Say, I want the "to-c" clause to send a struct to the C code? Can I just return an object allocated by foreign-object-alloc?
Yes, why not. That's pretty much what the string translator does.
- Is there any way to make translations optional, and only invoke
them on particular arguments in a given function declaration?
Sounds easy to implement (within defcfun at least) but I guess it's not that useful. If you don't want the string to be translated, just use :pointer (or eventually something like (* :char), for a typed pointer, or another some other appropriate type), same for boolean vs. :int.

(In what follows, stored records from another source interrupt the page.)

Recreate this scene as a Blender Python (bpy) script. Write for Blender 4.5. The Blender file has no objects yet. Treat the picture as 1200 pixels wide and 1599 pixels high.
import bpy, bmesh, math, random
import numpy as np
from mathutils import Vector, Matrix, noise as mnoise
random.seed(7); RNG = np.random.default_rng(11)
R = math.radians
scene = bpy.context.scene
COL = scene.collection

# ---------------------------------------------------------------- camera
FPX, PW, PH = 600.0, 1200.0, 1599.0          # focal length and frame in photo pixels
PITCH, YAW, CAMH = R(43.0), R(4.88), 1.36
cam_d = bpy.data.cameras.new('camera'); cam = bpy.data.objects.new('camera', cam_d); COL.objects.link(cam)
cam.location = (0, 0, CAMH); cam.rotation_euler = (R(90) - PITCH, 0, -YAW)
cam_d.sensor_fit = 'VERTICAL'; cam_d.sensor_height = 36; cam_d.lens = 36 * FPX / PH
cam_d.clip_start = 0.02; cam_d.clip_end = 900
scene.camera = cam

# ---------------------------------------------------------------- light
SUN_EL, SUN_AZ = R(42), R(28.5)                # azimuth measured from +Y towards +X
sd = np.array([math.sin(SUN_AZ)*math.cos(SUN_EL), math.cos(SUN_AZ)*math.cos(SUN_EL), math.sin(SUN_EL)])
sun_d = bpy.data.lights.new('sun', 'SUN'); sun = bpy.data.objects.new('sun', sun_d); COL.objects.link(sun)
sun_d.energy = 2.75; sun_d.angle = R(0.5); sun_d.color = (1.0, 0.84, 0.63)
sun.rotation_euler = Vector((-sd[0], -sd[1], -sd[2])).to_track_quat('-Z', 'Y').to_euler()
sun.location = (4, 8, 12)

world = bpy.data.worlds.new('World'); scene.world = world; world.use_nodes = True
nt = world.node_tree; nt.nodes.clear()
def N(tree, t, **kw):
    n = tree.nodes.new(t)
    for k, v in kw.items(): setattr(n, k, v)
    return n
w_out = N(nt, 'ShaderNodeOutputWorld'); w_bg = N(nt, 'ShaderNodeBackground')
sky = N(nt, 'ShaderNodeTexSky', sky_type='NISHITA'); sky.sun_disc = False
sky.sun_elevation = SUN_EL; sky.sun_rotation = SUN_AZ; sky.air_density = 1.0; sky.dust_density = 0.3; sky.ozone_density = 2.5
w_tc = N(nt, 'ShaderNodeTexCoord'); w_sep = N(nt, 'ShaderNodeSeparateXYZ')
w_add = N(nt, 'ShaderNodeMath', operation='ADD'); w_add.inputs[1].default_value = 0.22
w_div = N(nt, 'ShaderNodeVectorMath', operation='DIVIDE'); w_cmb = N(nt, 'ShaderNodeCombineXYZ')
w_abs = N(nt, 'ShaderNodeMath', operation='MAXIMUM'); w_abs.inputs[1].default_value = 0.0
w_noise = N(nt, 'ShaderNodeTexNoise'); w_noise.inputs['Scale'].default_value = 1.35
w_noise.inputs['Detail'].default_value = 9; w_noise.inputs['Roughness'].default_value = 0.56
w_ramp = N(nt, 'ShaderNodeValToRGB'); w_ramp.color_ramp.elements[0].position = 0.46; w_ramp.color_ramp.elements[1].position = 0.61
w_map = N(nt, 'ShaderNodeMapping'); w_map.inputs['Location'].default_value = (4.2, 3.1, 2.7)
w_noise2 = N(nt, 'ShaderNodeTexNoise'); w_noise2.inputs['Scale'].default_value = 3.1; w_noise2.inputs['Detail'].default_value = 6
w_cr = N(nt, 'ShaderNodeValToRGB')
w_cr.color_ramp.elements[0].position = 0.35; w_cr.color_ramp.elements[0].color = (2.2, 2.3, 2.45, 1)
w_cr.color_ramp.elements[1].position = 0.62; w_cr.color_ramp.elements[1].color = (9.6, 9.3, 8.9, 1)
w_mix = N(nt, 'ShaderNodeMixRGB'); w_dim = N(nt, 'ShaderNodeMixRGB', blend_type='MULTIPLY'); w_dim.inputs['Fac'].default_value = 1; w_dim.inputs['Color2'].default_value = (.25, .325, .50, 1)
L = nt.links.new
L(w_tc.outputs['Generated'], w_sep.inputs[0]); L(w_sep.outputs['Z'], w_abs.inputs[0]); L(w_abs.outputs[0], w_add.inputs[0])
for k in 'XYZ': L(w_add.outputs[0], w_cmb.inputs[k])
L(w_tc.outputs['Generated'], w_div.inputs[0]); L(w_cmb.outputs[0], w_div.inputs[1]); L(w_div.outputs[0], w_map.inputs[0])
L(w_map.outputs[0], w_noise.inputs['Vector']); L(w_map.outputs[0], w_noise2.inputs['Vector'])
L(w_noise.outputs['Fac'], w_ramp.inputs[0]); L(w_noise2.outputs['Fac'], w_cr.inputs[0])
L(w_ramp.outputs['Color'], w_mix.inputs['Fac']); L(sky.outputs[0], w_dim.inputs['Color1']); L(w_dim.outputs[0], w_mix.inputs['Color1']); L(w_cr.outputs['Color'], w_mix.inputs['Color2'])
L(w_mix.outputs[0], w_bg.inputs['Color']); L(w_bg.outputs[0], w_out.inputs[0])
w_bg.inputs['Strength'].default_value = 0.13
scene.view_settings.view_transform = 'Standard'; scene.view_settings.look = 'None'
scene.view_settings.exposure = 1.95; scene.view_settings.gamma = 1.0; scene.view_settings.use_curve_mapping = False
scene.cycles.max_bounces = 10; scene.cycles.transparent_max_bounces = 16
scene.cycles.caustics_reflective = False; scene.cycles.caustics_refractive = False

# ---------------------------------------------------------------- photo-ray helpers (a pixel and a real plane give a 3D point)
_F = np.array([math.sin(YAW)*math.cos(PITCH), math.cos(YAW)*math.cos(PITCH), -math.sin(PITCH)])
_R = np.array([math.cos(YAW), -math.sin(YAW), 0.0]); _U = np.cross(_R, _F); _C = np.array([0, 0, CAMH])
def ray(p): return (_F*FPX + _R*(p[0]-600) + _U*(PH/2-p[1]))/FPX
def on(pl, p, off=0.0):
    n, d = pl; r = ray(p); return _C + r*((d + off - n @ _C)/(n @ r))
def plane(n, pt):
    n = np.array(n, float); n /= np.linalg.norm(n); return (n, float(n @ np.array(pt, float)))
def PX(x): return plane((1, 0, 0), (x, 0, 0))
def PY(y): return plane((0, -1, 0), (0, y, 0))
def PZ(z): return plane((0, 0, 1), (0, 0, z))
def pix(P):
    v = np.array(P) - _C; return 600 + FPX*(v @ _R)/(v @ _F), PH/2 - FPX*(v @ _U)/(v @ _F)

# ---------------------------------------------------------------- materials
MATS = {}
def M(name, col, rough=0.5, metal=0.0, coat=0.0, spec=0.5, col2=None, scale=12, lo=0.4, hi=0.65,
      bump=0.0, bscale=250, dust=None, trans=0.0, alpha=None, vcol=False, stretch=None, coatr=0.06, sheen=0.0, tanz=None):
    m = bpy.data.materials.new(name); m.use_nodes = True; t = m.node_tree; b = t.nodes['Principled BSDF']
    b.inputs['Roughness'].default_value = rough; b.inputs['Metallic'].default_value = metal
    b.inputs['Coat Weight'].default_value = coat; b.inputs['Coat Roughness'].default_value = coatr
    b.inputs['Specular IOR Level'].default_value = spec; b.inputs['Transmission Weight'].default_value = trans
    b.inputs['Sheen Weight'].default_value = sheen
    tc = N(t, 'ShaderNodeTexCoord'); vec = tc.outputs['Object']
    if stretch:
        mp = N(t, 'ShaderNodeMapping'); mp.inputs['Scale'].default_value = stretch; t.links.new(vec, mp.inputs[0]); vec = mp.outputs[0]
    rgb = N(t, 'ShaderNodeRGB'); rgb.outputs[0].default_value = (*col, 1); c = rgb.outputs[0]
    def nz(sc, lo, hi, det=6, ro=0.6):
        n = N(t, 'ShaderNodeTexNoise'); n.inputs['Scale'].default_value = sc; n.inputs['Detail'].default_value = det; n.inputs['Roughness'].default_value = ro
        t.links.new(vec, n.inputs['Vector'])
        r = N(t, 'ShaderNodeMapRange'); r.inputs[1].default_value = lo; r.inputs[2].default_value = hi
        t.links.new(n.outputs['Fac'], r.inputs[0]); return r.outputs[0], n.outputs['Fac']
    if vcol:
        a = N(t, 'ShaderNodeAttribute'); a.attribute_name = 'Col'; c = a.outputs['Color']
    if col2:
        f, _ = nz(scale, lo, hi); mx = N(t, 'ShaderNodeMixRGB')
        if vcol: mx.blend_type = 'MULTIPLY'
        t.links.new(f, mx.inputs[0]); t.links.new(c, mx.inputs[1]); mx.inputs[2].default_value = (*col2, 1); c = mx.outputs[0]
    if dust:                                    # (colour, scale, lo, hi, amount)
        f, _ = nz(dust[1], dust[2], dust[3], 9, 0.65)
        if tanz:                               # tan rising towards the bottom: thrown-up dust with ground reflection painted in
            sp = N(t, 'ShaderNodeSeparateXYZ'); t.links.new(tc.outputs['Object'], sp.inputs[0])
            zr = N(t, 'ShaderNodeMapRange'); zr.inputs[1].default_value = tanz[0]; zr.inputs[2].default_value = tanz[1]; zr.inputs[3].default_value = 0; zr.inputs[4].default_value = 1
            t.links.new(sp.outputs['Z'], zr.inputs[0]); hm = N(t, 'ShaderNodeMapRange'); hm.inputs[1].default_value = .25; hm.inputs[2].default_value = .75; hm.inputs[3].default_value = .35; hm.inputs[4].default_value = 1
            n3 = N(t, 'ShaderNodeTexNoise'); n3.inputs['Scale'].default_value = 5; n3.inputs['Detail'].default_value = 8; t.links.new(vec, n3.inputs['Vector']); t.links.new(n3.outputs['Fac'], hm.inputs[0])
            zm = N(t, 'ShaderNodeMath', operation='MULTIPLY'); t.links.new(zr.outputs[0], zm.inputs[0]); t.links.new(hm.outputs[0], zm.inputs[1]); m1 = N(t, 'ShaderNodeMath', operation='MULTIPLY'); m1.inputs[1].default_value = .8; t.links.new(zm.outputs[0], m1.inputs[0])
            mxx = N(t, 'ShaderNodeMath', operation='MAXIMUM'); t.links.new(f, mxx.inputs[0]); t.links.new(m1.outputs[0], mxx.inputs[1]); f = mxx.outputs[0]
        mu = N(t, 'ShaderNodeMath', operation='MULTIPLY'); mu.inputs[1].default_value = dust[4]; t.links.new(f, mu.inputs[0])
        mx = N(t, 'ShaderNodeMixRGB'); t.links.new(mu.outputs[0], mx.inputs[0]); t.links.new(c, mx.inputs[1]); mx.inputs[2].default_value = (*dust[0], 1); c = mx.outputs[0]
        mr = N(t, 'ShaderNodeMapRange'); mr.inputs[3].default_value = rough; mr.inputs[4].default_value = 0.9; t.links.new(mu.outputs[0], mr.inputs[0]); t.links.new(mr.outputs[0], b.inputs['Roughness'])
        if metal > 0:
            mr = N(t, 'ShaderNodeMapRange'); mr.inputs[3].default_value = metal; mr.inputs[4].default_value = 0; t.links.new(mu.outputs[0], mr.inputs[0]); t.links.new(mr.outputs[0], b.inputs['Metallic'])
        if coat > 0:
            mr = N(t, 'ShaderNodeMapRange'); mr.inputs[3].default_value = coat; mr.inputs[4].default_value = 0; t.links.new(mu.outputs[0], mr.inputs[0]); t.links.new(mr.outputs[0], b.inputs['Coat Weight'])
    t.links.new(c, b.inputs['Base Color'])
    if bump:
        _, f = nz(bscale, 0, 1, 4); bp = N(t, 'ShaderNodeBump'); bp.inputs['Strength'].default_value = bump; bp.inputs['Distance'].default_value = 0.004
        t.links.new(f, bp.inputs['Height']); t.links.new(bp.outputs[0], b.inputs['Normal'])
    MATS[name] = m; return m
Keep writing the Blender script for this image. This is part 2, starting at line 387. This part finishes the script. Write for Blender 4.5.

I'm also thinking about one other thing. Say I'm wrapping this function:
void cairo_line_to(cairo_t* cr, double x, double y);
I'd like the Lisp declaration to be as if the function was:
(defun cairo-line-to (cr pt) ...) where 't' is a 'point' structure or maybe just a (x . y) cons cell. Would it be reasonable to include that kind of translation in the FFI, or would it be more prudent to put that in a higher layer?
Hmm, I'm trying to figure out if this is worth the trouble. Probably not this summer. This kind of stuff is interesting to me though, it'd be nice to avoid the need for the user to defun wrappers around the ffi whenever possible and this is a nice example. Need to figure out a good way of doing this kind of things.